Which one of the following is likely to give a precipitate with AgNO$$_3$$ solution?

We first recall the standard qualitative test: when an alkyl (or benzyl/allyl) halide is treated with ethanolic silver nitrate, the halide ion $$X^-$$ that departs from the molecule combines with the silver ion $$Ag^+$$ to form a curdy white precipitate of silver halide $$AgX$$.

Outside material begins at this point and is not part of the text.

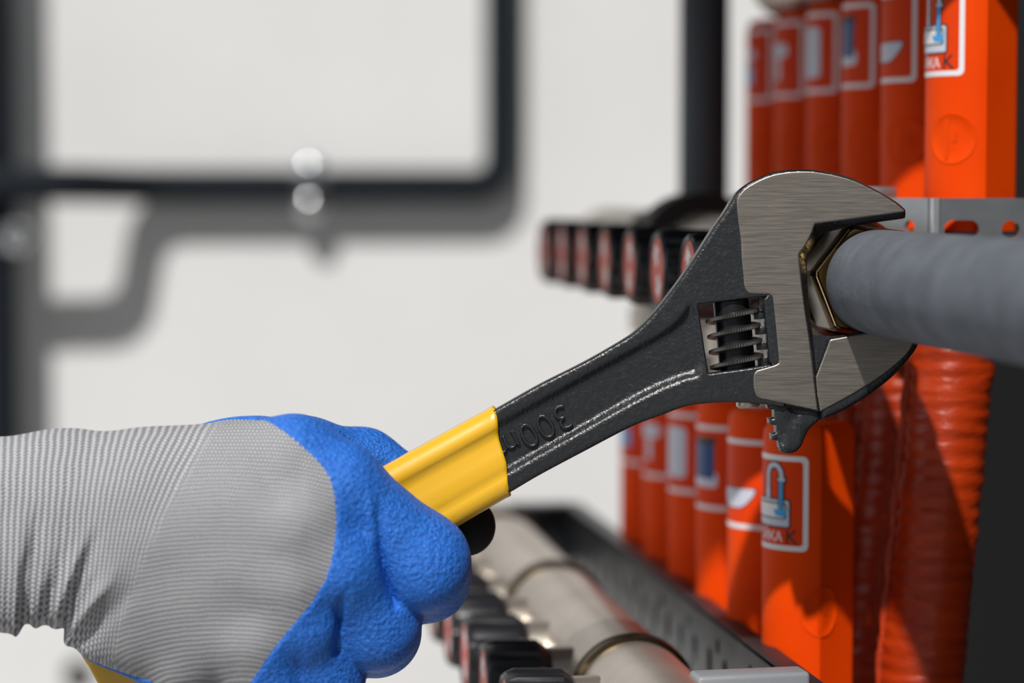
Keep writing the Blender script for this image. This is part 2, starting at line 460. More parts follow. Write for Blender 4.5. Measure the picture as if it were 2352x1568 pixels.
# ------------------------------------------------------------------ manifolds
KU, LU = 1330.0, 178.0      # upper manifold line
KL, LL = 950.0, 1010.0      # lower manifold line
DZ = 0.053
def manifold(name, kx, ky, z0, z1, r, rings, label, outlets, side_ports):
    A = K(kx, ky, z0); B = K(kx, ky, z1); L = (B - A).length
    e = empty(name, A, label, 'manifold')
    b = MB(); b.lathe([(0, r * .6), (0, r), (L, r), (L, r * .6)], (0, 0, 0), (0, 1, 0), 56); b.build('tube', M['nickel'], e)
    for zr in rings:
        t = (K(kx, ky, zr) - A).length
        b = MB(); b.lathe([(t - .0055, r - .0004), (t - .0050, r + .0018), (t - .0026, r + .0022), (t - .0022, r + .0004), (t - .0006, r + .0004), (t, r + .0022), (t + .0030, r + .0018), (t + .0034, r - .0004)], (0, 0, 0), (0, 1, 0), 56)
        b.build('joint_ring', M['bronze'], e)
    for zo in outlets:
        q = K(kx, ky, zo) - A
        b = MB(); b.lathe([(r - .004, .0115), (r + .006, .0115), (r + .006, .0135), (r + .017, .0135), (r + .017, .0105), (r + .038, .0105)], (0, q.y, 0), (0, 0, -1), 24, mod=None)
        b.build('outlet', M['nickel'], e)
    for zo in side_ports:
        q = K(kx, ky, zo) - A
        b = MB(); b.lathe([(r - .004, .0125), (r + .005, .0125), (r + .006, .010), (.027, .010)], (0, q.y, 0), (-1, 0, 0), 24)
        b.build('valve_port', M['nickel'], e)
    return e
cap_u = [.862 + DZ * k for k in range(7)]
cap_l = [.838 + DZ * k for k in range(7)]
cov = [.88 + DZ * k for k in range(6)]
man_u = manifold('manifold', KU, LU, .838, 1.27, .0200, [.90, 1.13], 'nickel water manifold at wrench height with black valve caps', cov, cap_u)
man_l = manifold('manifold', KL, LL, .775, 1.235, .0205, [.862, 1.03, 1.19], 'nickel water manifold at the bottom right with thin brass joint rings', [], cap_l)

# valve caps screwed on the manifolds: axis along -X
b = MB()
b.lathe([(.0265, .009), (.0265, .0128), (.030, .0148), (.046, .0152), (.049, .0146), (.0500, .0136), (.0494, .0128), (.0486, .0124)], (0,0,0), (-1,0,0), 72,
        mod=lambda a, t: 1 + (.035 * (1 if math.sin(a * 12) > 0 else -1) if .029 < t < .0485 else 0))
cap0 = b.build('valve_cap', M['blackp'], None, sharp=25); cap0['label'] = 'black ribbed valve cap with an orange end disc'
b = MB(); b.lathe([(.0484, .0126), (.0492, .0124), (.0493, 0)], (0,0,0), (-1,0,0), 32); b.build('end_disc', M['disc'], cap0)
b = MB(); x = -.0494
for sg in (1, -1):
    b.add([(x, -.0022, sg*.002), (x, .0022, sg*.002), (x, .0022, sg*.006), (x, -.0022, sg*.006), (x, -.0052, sg*.006), (x, .0052, sg*.006), (x, 0, sg*.0108)], [(0,1,2,3), (4,5,6)])
b.build('arrow_print', M['white_ink'], cap0, sharp=None)
used = False
for man, kx, ky, zs in ((man_u, KU, LU, cap_u), (man_l, KL, LL, cap_l)):
    for i, z in enumerate(zs):
        o = cap0 if not used else copy_tree(cap0); used = True
        o.parent = man; o.location = K(kx, ky, z) - man.location; o.rotation_euler = (random.uniform(-.5, .5), 0, 0)

# black clamp round the far end of the upper manifold
c = K(KU, LU, 1.062)
e = empty('manifold_clamp', c, 'black rubber-lined clamp arched over the upper manifold', 'clamp')
b = MB(); b.lathe([(-.012, .0203), (-.012, .0288), (.012, .0288), (.012, .0203), (-.012, .0203)], (0,0,0), (0,1,0), 56); b.build('rubber_ring', M['rubber'], e)
b = MB(); b.box((.018, -.010, .0225), (.060, .010, .0275)); b.build('clamp_ear', M['rubber'], e, bevel=.001)
b = MB(); b.lathe([(0, .006), (.005, .006), (.006, .0045)], (.048, 0, .0275), (0,0,1), 6); b.build('bolt', M['chrome'], e)

# ------------------------------------------------------------------ orange pipe covers with pictogram labels
RC = .0165
def prof_r(th):
    """plan outline: round, with one flat between 0 and 78 degrees"""
    a, c_ = 0.0, math.radians(78)
    if a < th < c_:
        mid = (a + c_) / 2; return RC * math.cos((c_ - a) / 2) / math.cos(th - mid)
    return RC
def surf(th, z, off=0.0):
    r = prof_r(th) + off; return (r * math.sin(th), -r * math.cos(th), z)
def cover_mesh(name, H):
    ths = [math.radians(-180 + 360 * k / 90) for k in range(90)]
    prof = [(0, .90), (0, 1.0), (H - .0065, 1.0), (H - .0040, .985), (H - .0018, .93), (H - .0004, .84), (H, .74), (H, .30)]
    b = MB(); vs = []; fs = []
    zs = []
    for i, (z, s_) in enumerate(prof):
        if i == 2:
            for k in range(1, 8): zs.append((H * k / 8, 1.0))
        zs.append((z, s_))
    for z, s_ in zs:
        for t in ths:
            p = surf(t, z); vs.append((p[0] * s_, p[1] * s_, z))
    n = len(ths)
    for i in range(len(zs) - 1):
        for k in range(n): fs.append((i*n+k, i*n+(k+1) % n, (i+1)*n+(k+1) % n, (i+1)*n+k))
    fs.append(tuple(reversed(range(n)))); fs.append(tuple((len(zs)-1)*n + k for k in range(n)))
    b.add(vs, fs); return b.mesh(name)
LW = 34.0
def decal(name, polys, holes, m, parent, th0, zb, lift, thick=.00006):
    """flat print wrapped on the cover; label x 0..34 (34 = right edge), y 0..34, mm"""
    b = MB()
    for poly in polys:
        dn = densify(poly, 1.2); hs = [densify(h, 1.2) for h in holes]
        v2, tri, _ = fill(dn, hs, 1.6, margin=.3)
        to3 = lambda x, y, z: surf(th0 - (LW - x) / 1000 / RC, zb + y / 1000, z)
        q = slab(v2, tri, np.full(len(v2), lift + thick), np.full(len(v2), lift), to3)
        b.add(q.v, q.f)
    return b.build(name, m, parent, sharp=40)
def rrect(x0, y0, x1, y1, r, n=5):
    out = []
    for cx_, cy_, a0 in ((x1-r, y1-r, 0), (x0+r, y1-r, 90), (x0+r, y0+r, 180), (x1-r, y0+r, 270)):
        for k in range(n + 1):
            a = math.radians(a0 + 90 * k / n); out.append((cx_ + r*math.cos(a), cy_ + r*math.sin(a)))
    return out
def stroke(path, w):
    p = np.array(path, float); t = np.gradient(p, axis=0); t /= np.linalg.norm(t, axis=1)[:, None]
    n = np.stack([-t[:, 1], t[:, 0]], 1) * w / 2
    return [tuple(q) for q in p + n] + [tuple(q) for q in (p - n)[::-1]]
def text_decal(name, s, size, x_right, y0, m, parent, th0, zb, lift, align='RIGHT'):
    cu = bpy.data.curves.new(name, 'FONT'); cu.body = s; cu.size = size; cu.align_x = align; cu.resolution_u = 3; cu.offset = size * .012
    to = bpy.data.objects.new(name, cu); COL.objects.link(to)
    me = bpy.data.meshes.new_from_object(to.evaluated_get(bpy.context.evaluated_depsgraph_get()))
    bpy.data.objects.remove(to); bpy.data.curves.remove(cu)
    for v in me.vertices:
        v.co = surf(th0 - (LW - (x_right + v.co.x)) / 1000 / RC, zb + (y0 + v.co.y) / 1000, lift)
    me.materials.clear(); me.name = name
    return link(name, me, m, parent, sharp=None)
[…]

This observation is explained by the nucleophilic substitution mechanism. The rate of substitution for chlorides follows the order

$$\text{tert-alkyl chloride} > \text{sec-alkyl chloride} > \text{prim-alkyl chloride} \gg \text{vinyl or aryl chloride}.$$

Now we analyse each option one by one.

Option A : $$CH_2 = CH{-}Cl$$ (vinyl chloride)
The chlorine atom here is directly attached to an $$sp^2$$ hybridised carbon of a C=C double bond. Such $$C{-}Cl$$ bonds are very strong and do not undergo the usual $$S_N1$$ or $$S_N2$$ processes in ethanolic $$AgNO_3$$. Hence no chloride ion is liberated, so no $$AgCl$$ precipitate forms.

Option B : $$(CH_3)_3CCl$$ (tert-butyl chloride)
This chloride is tertiary. In ethanolic medium the $$C{-}Cl$$ bond ionises readily to give the stable tert-butyl carbocation $$\,(CH_3)_3C^+\,$$ and the chloride ion $$Cl^-$$:

$$ (CH_3)_3CCl \;\longrightarrow\; (CH_3)_3C^+ + Cl^- $$

The released $$Cl^-$$ immediately reacts with silver ion to give an insoluble precipitate:

$$ Ag^+ + Cl^- \;\longrightarrow\; AgCl\downarrow $$

So a white precipitate appears quickly.

Option C : $$CCl_4$$ (carbon tetrachloride)
Although $$CCl_4$$ contains four chlorine atoms, the central carbon has no empty orbital for coordination and the molecule is quite resistant to ionisation in protic solvents. Therefore $$Cl^-$$ is not produced and no precipitate is observed.

Option D : $$CHCl_3$$ (chloroform)
Chloroform is also rather inert toward substitution under these conditions; the $$C{-}Cl$$ bonds are not cleaved by ethanolic $$AgNO_3$$, so again no $$Cl^-$$ is released.

Among the four compounds, only the tertiary chloride $$(CH_3)_3CCl$$ readily furnishes chloride ions that can precipitate silver as $$AgCl$$.

Hence, the correct answer is Option 2.